The second one seems pretty easy to workaround. I agree that perhaps their (Facebook?) Messenger implementation should account for the tracking data they tack on, but I’d hardly consider that a deal breaker when you can copy the invite link by hand.
I work in QA, and if I was a PM, I would flatly reject the first “flaw” as introducing weaknesses into the design and assign a low priority to the second due to an easy workaround and only affecting a single app.
Good point re first one.
Second one is a problem for most people. They just click on a link and expect it to work. They would have to figure out themselves what the workaround is because SimpleX says something like “bad invite” or “bad link”.
And even if I told them what to do, they don’t even know it is possible to copy, paste, edit, hit return.
I have about 30 activists using Signal whom I would like to migrate to SimpleX. I didn’t want to handhold each of them. I think you are overestimating general computer literacy out there.
Similarly I would like to migrate over 600 of them from Facebook into our own group in Lemmy however they are older people and a third of them have enough problems signing up to and navigating Facebook.
Adding to my frustration is their English illiteracy. “more than half of Americans between the ages of 16 and 74 (54%) read below the equivalent of a sixth- grade level.”

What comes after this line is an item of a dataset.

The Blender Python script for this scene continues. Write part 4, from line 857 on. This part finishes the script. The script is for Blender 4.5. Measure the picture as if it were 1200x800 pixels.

You know, now you’ve got me wanting to try my hand at submitting a fix for your second issue.
So to summarize:
- You copy or share a one-time contact link via SimpleX.
- The sender sends it.
- The receiver gets it.
- The receiver clicks on the link, and Meta adds a bunch of extra tracking nonsense onto the link.
- SimpleX throws an exception (“invalid link” or something, right?)
Is that how it goes, in your experience?
Exactly. You want my original github submission URL or is it best to send afresh?